* What you have to do: Take the lines from the top down to and including the one with "SC.cycles.transparent_max_bounces = 40" and repeat them exactly. Omit images.

* Provided data:
## START
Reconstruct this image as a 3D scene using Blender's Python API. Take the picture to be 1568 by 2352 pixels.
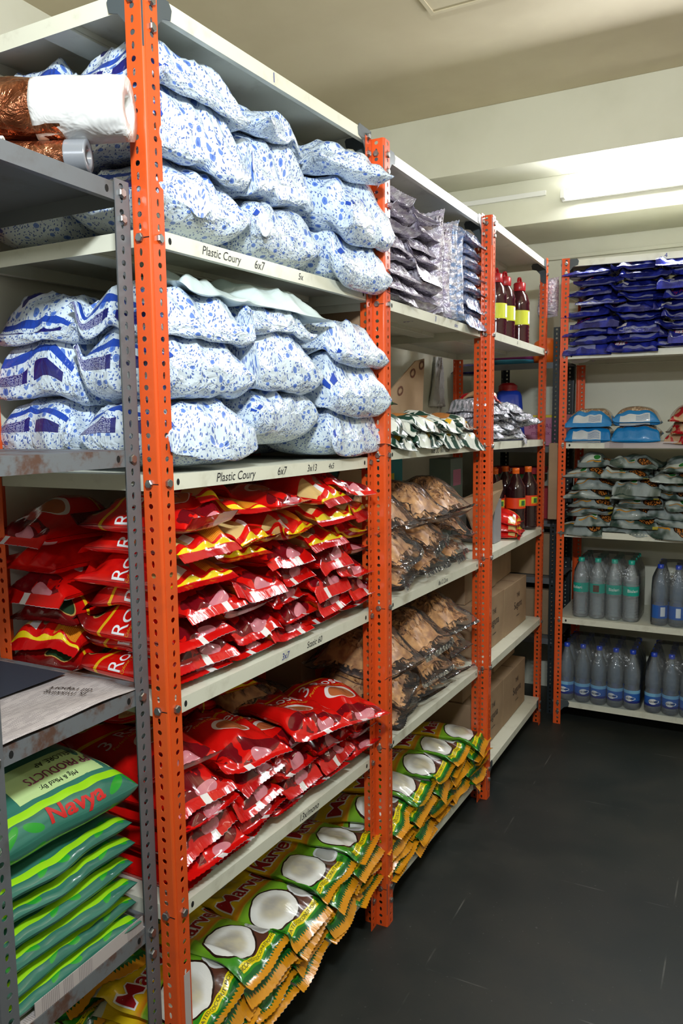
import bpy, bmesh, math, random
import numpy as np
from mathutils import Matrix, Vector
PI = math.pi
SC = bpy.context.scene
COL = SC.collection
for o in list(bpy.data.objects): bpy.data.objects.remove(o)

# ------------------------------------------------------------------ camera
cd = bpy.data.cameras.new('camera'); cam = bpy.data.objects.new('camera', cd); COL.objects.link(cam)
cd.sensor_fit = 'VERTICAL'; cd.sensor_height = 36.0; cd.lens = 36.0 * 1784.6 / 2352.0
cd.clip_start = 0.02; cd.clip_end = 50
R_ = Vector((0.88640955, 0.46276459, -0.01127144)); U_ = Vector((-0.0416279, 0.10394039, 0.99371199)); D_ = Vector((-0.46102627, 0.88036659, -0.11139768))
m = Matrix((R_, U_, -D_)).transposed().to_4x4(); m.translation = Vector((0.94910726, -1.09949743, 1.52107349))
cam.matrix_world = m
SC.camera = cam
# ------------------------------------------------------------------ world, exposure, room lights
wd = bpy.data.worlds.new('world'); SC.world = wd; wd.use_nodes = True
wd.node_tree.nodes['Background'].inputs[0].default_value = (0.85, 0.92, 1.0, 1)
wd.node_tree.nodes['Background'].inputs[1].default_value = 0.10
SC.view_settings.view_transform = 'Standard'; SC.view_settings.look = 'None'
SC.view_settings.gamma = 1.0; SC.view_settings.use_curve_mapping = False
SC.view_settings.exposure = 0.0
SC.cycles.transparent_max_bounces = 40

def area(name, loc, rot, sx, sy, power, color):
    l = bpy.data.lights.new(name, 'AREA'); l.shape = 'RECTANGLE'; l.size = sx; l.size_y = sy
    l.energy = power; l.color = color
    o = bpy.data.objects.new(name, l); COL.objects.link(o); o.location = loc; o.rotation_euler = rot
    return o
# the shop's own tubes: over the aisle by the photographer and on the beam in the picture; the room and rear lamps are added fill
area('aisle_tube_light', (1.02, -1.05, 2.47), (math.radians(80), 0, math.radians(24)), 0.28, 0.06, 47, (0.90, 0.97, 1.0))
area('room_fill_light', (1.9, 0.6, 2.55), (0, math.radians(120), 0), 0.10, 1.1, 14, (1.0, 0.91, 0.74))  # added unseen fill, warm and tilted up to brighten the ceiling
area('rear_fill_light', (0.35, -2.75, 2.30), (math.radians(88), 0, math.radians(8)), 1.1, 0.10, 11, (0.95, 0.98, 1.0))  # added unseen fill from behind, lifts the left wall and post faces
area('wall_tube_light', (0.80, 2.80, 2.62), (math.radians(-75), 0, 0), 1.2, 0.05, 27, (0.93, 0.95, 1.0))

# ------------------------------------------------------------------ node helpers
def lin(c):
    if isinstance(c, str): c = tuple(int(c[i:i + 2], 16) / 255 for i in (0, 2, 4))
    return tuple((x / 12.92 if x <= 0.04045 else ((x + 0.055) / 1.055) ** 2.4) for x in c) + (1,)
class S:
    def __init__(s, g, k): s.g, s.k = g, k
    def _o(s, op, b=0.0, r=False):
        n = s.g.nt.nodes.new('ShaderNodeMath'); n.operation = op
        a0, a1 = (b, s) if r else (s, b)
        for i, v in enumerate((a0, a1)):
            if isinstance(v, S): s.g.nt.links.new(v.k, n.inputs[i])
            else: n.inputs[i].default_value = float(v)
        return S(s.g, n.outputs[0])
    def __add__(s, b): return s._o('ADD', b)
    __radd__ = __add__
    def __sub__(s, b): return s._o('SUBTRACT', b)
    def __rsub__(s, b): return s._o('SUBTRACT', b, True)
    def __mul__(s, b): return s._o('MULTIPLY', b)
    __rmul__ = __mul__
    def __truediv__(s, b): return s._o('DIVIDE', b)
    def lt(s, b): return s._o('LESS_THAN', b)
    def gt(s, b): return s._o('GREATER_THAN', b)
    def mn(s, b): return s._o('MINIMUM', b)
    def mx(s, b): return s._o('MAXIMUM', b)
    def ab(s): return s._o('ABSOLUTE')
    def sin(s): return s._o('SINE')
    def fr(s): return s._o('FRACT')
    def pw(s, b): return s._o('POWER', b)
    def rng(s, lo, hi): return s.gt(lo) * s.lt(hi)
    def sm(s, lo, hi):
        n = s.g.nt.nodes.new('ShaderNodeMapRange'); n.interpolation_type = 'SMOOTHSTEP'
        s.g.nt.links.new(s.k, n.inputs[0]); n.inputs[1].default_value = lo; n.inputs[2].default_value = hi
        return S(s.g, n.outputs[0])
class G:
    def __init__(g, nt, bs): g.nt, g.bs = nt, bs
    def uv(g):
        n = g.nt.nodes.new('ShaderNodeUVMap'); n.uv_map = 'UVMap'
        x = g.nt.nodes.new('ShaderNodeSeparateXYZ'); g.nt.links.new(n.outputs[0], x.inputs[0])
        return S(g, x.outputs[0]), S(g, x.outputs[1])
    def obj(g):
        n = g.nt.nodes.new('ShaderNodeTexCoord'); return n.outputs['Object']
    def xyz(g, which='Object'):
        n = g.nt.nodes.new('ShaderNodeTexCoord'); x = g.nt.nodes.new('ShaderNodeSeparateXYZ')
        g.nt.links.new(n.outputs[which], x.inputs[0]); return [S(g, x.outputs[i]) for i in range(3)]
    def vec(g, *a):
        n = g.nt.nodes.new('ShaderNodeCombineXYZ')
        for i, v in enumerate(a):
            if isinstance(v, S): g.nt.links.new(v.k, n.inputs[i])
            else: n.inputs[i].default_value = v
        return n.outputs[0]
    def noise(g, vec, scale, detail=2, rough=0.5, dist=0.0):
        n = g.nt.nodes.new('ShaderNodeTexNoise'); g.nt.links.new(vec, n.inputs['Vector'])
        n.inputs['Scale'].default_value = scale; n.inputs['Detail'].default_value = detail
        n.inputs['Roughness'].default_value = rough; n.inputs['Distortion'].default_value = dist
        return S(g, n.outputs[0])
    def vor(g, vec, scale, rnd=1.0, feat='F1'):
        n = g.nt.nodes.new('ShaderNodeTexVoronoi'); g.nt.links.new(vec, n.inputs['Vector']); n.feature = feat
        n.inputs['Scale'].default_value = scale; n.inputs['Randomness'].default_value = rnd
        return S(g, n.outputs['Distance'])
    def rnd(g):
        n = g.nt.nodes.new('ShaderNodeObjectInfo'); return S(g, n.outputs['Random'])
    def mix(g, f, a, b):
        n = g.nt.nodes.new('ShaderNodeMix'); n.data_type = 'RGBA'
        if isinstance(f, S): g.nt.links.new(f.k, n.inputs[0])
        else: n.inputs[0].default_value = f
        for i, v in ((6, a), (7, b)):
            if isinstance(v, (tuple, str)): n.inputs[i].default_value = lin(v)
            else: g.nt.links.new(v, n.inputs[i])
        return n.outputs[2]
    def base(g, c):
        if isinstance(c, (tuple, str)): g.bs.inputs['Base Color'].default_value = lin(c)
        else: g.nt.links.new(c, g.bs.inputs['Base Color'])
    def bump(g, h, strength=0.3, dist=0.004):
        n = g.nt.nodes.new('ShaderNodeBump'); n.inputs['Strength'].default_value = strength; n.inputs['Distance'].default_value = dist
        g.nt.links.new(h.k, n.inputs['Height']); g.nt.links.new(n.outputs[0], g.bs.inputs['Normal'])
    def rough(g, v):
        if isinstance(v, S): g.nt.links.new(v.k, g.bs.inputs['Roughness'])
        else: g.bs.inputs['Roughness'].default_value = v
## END
* Right answer:
Reconstruct this image as a 3D scene using Blender's Python API. Take the picture to be 1568 by 2352 pixels.
import bpy, bmesh, math, random
import numpy as np
from mathutils import Matrix, Vector
PI = math.pi
SC = bpy.context.scene
COL = SC.collection
for o in list(bpy.data.objects): bpy.data.objects.remove(o)

# ------------------------------------------------------------------ camera
cd = bpy.data.cameras.new('camera'); cam = bpy.data.objects.new('camera', cd); COL.objects.link(cam)
cd.sensor_fit = 'VERTICAL'; cd.sensor_height = 36.0; cd.lens = 36.0 * 1784.6 / 2352.0
cd.clip_start = 0.02; cd.clip_end = 50
R_ = Vector((0.88640955, 0.46276459, -0.01127144)); U_ = Vector((-0.0416279, 0.10394039, 0.99371199)); D_ = Vector((-0.46102627, 0.88036659, -0.11139768))
m = Matrix((R_, U_, -D_)).transposed().to_4x4(); m.translation = Vector((0.94910726, -1.09949743, 1.52107349))
cam.matrix_world = m
SC.camera = cam
# ------------------------------------------------------------------ world, exposure, room lights
wd = bpy.data.worlds.new('world'); SC.world = wd; wd.use_nodes = True
wd.node_tree.nodes['Background'].inputs[0].default_value = (0.85, 0.92, 1.0, 1)
wd.node_tree.nodes['Background'].inputs[1].default_value = 0.10
SC.view_settings.view_transform = 'Standard'; SC.view_settings.look = 'None'
SC.view_settings.gamma = 1.0; SC.view_settings.use_curve_mapping = False
SC.view_settings.exposure = 0.0
SC.cycles.transparent_max_bounces = 40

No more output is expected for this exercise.